P-a-p-a.com

Title

P-A-P-A Art Page

Description

Ask Denise Burns why she founded the Plein-Air Painters of America, and she characteristically offers a tidbit of humor: We were eating bugs, too, she says, pointing out that in the mid-1980s New Mexico's on-location painters were getting attention in the press, but those in California were only beginning to see their names in print.

It was an era when early California impressionism was just beginning to be documented by scholars. In 1982 Ruth Westphal published the resource book Plein-Air Painters of California The Southland, followed four years later by The Northland. Major collections were being built, and prices for historic paintings were rising. Burns, who was president of the Catalina Art Association at the time, felt the moment had arrived to educate collectors about contemporary artists pursuing the art of painting from life. With the encouragement of her friend and Catalina neighbor, art collector Roy Rose (grand nephew of California impressionist Guy Rose) Burns handpicked 20 artists to participate in the First Annual Plein-Air Painters Festival, October 30-November 2, 1986. The idea was to come to Catalina Island, as did so many early California impressionists, paint outdoors for a week, then sell the paintings in a Saturday evening exhibition.
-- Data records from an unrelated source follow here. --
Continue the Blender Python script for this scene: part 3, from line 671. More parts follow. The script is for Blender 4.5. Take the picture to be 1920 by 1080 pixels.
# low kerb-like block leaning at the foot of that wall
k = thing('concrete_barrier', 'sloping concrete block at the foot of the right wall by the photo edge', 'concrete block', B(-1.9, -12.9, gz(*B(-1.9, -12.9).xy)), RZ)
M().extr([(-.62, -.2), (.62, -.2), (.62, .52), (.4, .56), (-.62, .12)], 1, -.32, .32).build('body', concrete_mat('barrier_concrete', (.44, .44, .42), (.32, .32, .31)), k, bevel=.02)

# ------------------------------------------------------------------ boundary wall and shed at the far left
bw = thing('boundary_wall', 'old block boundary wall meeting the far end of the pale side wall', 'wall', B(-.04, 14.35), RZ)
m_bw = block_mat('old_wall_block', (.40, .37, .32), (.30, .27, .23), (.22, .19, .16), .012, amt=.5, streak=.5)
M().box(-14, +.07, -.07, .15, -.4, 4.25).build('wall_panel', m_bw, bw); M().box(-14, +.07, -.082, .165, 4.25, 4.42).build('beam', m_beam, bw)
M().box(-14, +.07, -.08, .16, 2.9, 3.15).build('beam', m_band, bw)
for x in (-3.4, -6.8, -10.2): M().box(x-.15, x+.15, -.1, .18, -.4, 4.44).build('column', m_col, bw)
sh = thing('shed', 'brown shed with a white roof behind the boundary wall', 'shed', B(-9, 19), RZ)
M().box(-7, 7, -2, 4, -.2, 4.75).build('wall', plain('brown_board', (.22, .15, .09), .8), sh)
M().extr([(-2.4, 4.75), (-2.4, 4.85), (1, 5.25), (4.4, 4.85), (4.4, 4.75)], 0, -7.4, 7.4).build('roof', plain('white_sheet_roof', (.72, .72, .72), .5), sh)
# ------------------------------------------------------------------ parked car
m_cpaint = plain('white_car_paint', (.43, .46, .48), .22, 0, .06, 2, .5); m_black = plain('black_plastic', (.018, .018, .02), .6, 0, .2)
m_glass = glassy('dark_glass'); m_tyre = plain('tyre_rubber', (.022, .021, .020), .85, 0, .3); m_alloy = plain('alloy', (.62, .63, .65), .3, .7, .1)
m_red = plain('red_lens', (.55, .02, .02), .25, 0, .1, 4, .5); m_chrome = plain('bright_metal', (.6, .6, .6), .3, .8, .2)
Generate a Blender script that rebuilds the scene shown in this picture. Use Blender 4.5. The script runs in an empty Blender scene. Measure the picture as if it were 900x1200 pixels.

That format continued with minor variations through 2003, when the last PAPA-sanctioned exhibition and sale took place on Catalina Island. Today, PAPA exhibitions and sales are held from coast to coast. In them Signature Members and Guest Artists create brilliant jewels in oils and watercolors, documenting a place and time and calling attention to landmarks large and small. For collectors, these paintings reinforce community pride in the beauty of landscapes, seascapes or ‘urbanscapes’ that may have been taken for granted.